DATA LINES:
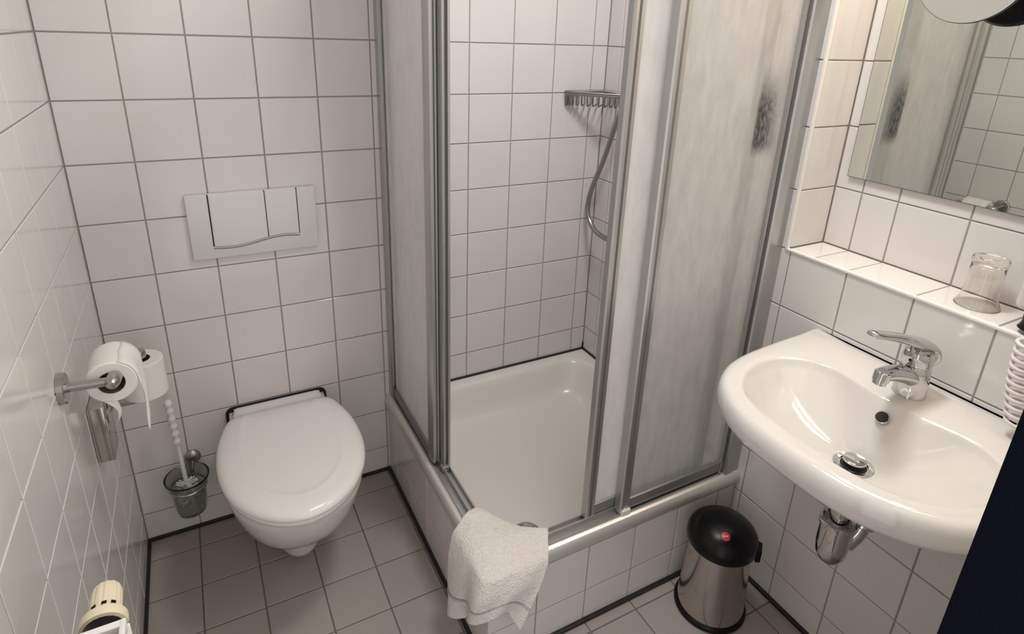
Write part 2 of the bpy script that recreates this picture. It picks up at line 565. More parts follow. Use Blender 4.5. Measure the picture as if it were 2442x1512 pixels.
for ins, dz, r in ((0.034, 0.000, 0.07), (0.042, -0.002, 0.075), (0.049, -0.010, 0.078), (0.056, -0.025, 0.082), (0.066, -0.060, 0.09), (0.080, -0.095, 0.10),
                   (0.095, -0.112, 0.105), (0.115, -0.121, 0.11), (0.15, -0.125, 0.12), (0.28, -0.129, 0.06)):
    f = 0.35 if ins < 0.09 else 0.6      # narrower rim at the entry sides
    rings.append(rounded_rect(tx0 + ins * f, tx1 - ins, ty0 + ins * f, ty1 - ins, r, SZ + dz))
add_rings(bm, rings, True, True)
obj('basin', bm, 'enamel', tray, smooth=True, angle=40)
dr = obj('drain_ring', lathe([(0.041, 0), (0.041, 0.003), (0.036, 0.006), (0.031, 0.006), (0.029, 0.003)], (0.955, -0.618, SZ - 0.130), n=36), 'chrome', tray, True, 40)
obj('drain_cap', lathe([(0.021, 0), (0.021, 0.007), (0.017, 0.011), (0.008, 0.0125), (0.0, 0.0125)], (0.955, -0.618, SZ - 0.129), n=28), 'chrome', tray, True, 40)
bm = bmesh.new()
add_box(bm, SX + 0.05, XR - 0.006, -0.0062, 0.0003, SZ - 0.002, SZ + 0.0065, 0.0015)
add_box(bm, XR - 0.0062, XR + 0.0003, SY + 0.05, 0.0, SZ - 0.002, SZ + 0.0065, 0.0015)
add_box(bm, XR - 0.005, XR + 0.0003, -0.005, 0.0003, SZ + 0.0065, SZ + 0.03, 0.001)
obj('sealant', bm, 'silicone_black', tray)

# ------------------------------------------------------------------ shower enclosure
enc = thing('shower_enclosure', (SX, SY, SZ), 'corner shower enclosure of aluminium profiles with frosted panels, both doors slid open', 'shower enclosure')
track = [(-0.052, 0.3005), (-0.052, 0.319), (-0.048, 0.319), (-0.048, 0.307), (-0.034, 0.307), (-0.034, 0.322), (-0.029, 0.322), (-0.029, 0.308),
         (-0.014, 0.308), (-0.014, 0.315), (-0.010, 0.315), (-0.010, 0.3005)]
nose = [(-0.0095, 0.312), (-0.006, 0.3125)]
for k in range(15):
    a = math.radians(86 - 166 * k / 14)
    nose.append((-0.005 + 0.0165 * math.cos(a), 0.2885 + 0.0225 * math.sin(a)))
nose += [(-0.0095, 0.264)]
RP = [(SX, -0.001), (SX, SY), (XR - 0.001, SY)]
RD = [(-1, 0), (-1, -1), (0, -1)]
bm = bmesh.new()
extrude_profile(bm, nose, RP, RD)
obj('bottom_rail', bm, 'rail_aluminium', enc, True, 35)
bm = bmesh.new()
extrude_profile(bm, track, RP, RD)
obj('bottom_track', bm, 'aluminium', enc, True, 35)
TOPZ = 1.98
bm = bmesh.new()
extrude_profile(bm, [(-0.052, TOPZ - 0.03), (-0.052, TOPZ + 0.02), (0.004, TOPZ + 0.02), (0.004, TOPZ - 0.03)], [(SX, -0.001), (SX, SY), (XR - 0.001, SY)], [(-1, 0), (-1, -1), (0, -1)])
obj('top_rail', bm, 'aluminium', enc)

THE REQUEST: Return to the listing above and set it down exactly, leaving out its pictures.

SOLUTION FOR THIS EXERCISE:
Write part 2 of the bpy script that recreates this picture. It picks up at line 565. More parts follow. Use Blender 4.5. Measure the picture as if it were 2442x1512 pixels.
for ins, dz, r in ((0.034, 0.000, 0.07), (0.042, -0.002, 0.075), (0.049, -0.010, 0.078), (0.056, -0.025, 0.082), (0.066, -0.060, 0.09), (0.080, -0.095, 0.10),
                   (0.095, -0.112, 0.105), (0.115, -0.121, 0.11), (0.15, -0.125, 0.12), (0.28, -0.129, 0.06)):
    f = 0.35 if ins < 0.09 else 0.6      # narrower rim at the entry sides
    rings.append(rounded_rect(tx0 + ins * f, tx1 - ins, ty0 + ins * f, ty1 - ins, r, SZ + dz))
add_rings(bm, rings, True, True)
obj('basin', bm, 'enamel', tray, smooth=True, angle=40)
dr = obj('drain_ring', lathe([(0.041, 0), (0.041, 0.003), (0.036, 0.006), (0.031, 0.006), (0.029, 0.003)], (0.955, -0.618, SZ - 0.130), n=36), 'chrome', tray, True, 40)
obj('drain_cap', lathe([(0.021, 0), (0.021, 0.007), (0.017, 0.011), (0.008, 0.0125), (0.0, 0.0125)], (0.955, -0.618, SZ - 0.129), n=28), 'chrome', tray, True, 40)
bm = bmesh.new()
add_box(bm, SX + 0.05, XR - 0.006, -0.0062, 0.0003, SZ - 0.002, SZ + 0.0065, 0.0015)
add_box(bm, XR - 0.0062, XR + 0.0003, SY + 0.05, 0.0, SZ - 0.002, SZ + 0.0065, 0.0015)
add_box(bm, XR - 0.005, XR + 0.0003, -0.005, 0.0003, SZ + 0.0065, SZ + 0.03, 0.001)
obj('sealant', bm, 'silicone_black', tray)

# ------------------------------------------------------------------ shower enclosure
enc = thing('shower_enclosure', (SX, SY, SZ), 'corner shower enclosure of aluminium profiles with frosted panels, both doors slid open', 'shower enclosure')
track = [(-0.052, 0.3005), (-0.052, 0.319), (-0.048, 0.319), (-0.048, 0.307), (-0.034, 0.307), (-0.034, 0.322), (-0.029, 0.322), (-0.029, 0.308),
         (-0.014, 0.308), (-0.014, 0.315), (-0.010, 0.315), (-0.010, 0.3005)]
nose = [(-0.0095, 0.312), (-0.006, 0.3125)]
for k in range(15):
    a = math.radians(86 - 166 * k / 14)
    nose.append((-0.005 + 0.0165 * math.cos(a), 0.2885 + 0.0225 * math.sin(a)))
nose += [(-0.0095, 0.264)]
RP = [(SX, -0.001), (SX, SY), (XR - 0.001, SY)]
RD = [(-1, 0), (-1, -1), (0, -1)]
bm = bmesh.new()
extrude_profile(bm, nose, RP, RD)
obj('bottom_rail', bm, 'rail_aluminium', enc, True, 35)
bm = bmesh.new()
extrude_profile(bm, track, RP, RD)
obj('bottom_track', bm, 'aluminium', enc, True, 35)
TOPZ = 1.98
bm = bmesh.new()
extrude_profile(bm, [(-0.052, TOPZ - 0.03), (-0.052, TOPZ + 0.02), (0.004, TOPZ + 0.02), (0.004, TOPZ - 0.03)], [(SX, -0.001), (SX, SY), (XR - 0.001, SY)], [(-1, 0), (-1, -1), (0, -1)])
obj('top_rail', bm, 'aluminium', enc)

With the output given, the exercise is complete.